Introdução

Bem-vindos ao meu diário de viagem! Eu me chamo Maurício, e estudo no Instituto de Biociências, na Universidade de São Paulo, com um foco especial nos departamentos de Ecologia e Botânica. Esse ano, eu recebi uma subvenção para começar a minha tese. Dado o meu interesse na sustentabilidade e nas múltiplas formas em que o Estado brasileiro tem ignorado a sua importância, eu decidi usar esse dinheiro para estudar a forma com que outras comunidades enfrentam o desafio da conservação. A primeira dessas comunidades será um grupo de nativos Guajajara, situado em Cana-Brava, uma aldeia pequena no estado do Maranhão, e que fica há apenas 15 quilômetros da costa norte do Brasil.[1] Eu ouvi dizer que este povo tem uma relação bastante única com o meio-ambiente, então, concluí que eles seriam um ponto de começo ótimo! Graças ao meu amigo que tem família nessa área, o cacique já aprovou a visita e está preparando a aldeia para a minha chegada nesta terça-feira. Essa viagem não será fácil (quarenta horas de carro não é brincadeira), mas eu estou otimista com respeito à minha pesquisa.[2] Eu só espero que eles tenham a mesma atitude a respeito da minha presença na sua comunidade.

29 de novembro de 2017 – Povoado Cana-Brava, Município de Maranhão

Bom dia, pessoal! Eu estou escrevendo esta entrada no começo do meu segundo dia entre os Guajajara. Infelizmente, o meu horário de ontem esteve tão cheio que não houve oportunidade de documentar as minhas primeiras experiências em Cana-Brava; espero que a minha memória não falhe agora!

Eu terminei o último segmento da minha viagem anteontem por volta de onze da noite. Quando cheguei no povoado, o cacique já estava à minha espera. Este líder, um homem alto e bastante moreno que se chama Ze’e[3], recebeu-me com muito prazer e levou-me para a sua casa, onde tinha preparado um quarto para mim. Naquele momento, eu estava tão cansado que teria dormido na rua se fosse a minha única opção! Felizmente, não foi preciso fazer isso, e assim terminou a minha primeira noite em Cana-Brava.

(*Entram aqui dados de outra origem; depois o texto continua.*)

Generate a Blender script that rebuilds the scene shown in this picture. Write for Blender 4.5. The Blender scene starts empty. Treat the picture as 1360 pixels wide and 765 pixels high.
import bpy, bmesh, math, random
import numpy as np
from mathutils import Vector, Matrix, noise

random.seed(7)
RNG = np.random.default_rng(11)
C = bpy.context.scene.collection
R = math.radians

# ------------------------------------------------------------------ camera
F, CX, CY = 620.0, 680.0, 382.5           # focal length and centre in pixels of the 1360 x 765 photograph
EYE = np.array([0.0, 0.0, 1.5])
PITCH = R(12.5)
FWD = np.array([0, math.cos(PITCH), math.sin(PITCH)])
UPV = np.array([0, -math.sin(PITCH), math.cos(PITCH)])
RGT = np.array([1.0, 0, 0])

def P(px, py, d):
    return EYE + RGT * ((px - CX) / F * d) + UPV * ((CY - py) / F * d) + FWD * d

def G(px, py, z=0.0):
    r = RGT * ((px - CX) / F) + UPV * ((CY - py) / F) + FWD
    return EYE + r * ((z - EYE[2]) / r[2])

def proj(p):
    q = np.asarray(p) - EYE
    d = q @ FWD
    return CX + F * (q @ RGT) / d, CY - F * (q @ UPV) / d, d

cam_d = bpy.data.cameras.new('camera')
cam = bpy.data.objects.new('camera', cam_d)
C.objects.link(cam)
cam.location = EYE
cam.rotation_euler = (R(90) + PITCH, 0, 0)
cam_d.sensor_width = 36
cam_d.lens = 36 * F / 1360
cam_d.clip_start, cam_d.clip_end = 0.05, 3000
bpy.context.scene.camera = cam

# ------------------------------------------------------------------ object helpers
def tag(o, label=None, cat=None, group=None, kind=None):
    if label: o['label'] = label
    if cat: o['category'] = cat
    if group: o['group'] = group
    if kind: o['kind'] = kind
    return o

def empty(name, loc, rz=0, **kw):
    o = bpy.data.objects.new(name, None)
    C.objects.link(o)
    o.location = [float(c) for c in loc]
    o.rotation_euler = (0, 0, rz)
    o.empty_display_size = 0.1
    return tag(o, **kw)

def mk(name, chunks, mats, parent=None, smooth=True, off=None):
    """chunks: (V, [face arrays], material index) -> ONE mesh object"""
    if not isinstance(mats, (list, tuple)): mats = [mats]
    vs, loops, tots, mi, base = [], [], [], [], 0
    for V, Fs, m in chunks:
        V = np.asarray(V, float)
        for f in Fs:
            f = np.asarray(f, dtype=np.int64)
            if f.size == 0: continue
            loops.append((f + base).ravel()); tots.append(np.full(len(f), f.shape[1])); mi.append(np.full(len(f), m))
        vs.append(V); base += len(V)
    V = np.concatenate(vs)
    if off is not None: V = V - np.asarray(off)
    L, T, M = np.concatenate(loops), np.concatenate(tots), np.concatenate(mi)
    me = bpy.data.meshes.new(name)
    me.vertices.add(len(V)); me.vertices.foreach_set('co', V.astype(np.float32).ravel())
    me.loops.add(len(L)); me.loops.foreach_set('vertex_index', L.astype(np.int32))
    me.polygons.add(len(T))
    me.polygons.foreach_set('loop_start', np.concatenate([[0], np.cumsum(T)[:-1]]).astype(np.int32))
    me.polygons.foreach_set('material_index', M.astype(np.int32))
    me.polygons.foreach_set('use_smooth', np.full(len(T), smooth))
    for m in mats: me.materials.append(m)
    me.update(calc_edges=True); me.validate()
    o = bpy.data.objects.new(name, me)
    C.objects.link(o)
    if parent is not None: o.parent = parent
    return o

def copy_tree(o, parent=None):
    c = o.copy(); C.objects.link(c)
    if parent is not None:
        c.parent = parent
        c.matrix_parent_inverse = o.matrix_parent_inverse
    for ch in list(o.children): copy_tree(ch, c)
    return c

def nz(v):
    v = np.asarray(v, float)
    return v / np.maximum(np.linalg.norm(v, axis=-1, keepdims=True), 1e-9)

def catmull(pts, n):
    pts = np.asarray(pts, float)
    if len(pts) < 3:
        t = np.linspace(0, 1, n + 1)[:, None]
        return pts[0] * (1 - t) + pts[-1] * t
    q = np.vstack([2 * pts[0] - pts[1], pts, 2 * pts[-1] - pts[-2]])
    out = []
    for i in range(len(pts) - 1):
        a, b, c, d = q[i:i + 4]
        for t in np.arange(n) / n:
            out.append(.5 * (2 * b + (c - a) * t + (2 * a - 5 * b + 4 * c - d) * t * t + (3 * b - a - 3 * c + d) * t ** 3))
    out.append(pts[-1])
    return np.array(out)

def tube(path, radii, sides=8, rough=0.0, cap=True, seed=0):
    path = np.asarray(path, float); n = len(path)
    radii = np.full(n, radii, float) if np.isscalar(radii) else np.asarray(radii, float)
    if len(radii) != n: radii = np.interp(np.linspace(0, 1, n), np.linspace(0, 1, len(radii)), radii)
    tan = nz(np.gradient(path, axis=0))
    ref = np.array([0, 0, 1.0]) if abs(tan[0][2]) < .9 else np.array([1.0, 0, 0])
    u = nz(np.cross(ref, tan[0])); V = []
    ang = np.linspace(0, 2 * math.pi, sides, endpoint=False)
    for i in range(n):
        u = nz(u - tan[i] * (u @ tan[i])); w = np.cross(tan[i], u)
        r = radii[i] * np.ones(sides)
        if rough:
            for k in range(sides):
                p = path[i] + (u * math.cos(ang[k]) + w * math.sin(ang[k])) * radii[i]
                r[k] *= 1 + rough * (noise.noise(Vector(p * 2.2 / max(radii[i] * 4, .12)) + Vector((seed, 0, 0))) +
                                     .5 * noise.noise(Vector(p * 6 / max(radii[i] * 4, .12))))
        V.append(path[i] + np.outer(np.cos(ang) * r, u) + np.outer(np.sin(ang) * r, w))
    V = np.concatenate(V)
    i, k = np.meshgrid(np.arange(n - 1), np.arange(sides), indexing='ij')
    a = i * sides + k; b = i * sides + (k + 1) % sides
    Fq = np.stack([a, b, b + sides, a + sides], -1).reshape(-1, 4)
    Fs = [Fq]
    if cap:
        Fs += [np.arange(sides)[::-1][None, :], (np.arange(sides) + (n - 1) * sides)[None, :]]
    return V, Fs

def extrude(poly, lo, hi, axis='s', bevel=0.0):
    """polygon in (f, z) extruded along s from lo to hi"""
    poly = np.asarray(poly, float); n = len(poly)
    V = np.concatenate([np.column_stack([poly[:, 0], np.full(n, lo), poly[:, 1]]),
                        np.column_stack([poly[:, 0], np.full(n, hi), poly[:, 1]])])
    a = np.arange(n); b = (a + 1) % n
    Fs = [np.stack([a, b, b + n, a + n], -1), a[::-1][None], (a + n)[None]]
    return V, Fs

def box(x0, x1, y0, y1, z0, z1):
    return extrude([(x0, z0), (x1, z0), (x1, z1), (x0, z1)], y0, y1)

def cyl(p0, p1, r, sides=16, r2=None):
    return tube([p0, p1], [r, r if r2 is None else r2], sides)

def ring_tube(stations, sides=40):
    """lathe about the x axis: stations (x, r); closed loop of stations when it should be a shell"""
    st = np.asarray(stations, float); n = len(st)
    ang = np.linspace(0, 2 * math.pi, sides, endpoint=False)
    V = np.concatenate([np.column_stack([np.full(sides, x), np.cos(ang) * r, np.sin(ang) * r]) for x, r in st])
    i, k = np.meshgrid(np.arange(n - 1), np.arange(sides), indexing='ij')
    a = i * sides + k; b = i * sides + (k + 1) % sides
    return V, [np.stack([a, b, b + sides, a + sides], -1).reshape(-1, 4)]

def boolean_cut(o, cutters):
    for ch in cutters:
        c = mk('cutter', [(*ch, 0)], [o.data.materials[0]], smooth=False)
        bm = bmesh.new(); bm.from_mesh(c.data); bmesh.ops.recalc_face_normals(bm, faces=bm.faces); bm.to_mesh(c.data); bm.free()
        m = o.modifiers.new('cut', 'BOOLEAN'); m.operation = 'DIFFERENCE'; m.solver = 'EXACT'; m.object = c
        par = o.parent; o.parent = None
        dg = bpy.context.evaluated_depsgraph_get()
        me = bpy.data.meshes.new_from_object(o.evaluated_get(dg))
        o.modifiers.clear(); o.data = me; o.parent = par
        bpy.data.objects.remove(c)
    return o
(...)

O dia seguinte começou cedo, logo ao nascer do sol; depois de um pequeno-almoço composto de arroz e abobrinha, dois produtos cultivados pela própria comunidade, o Ze’e insistiu em levar-me num tour guiado pela aldeia e os seus arredores[4]. Sendo o único líder deste povo, o Ze’e normalmente está muito ocupado com a supervisão dos seus membros e da logística cotidiana. Porém, como é raro eles terem visitas interessadas nas facetas agrícolas e sustentáveis de sua cultura, ele decidiu tirar um dia de folga para mim.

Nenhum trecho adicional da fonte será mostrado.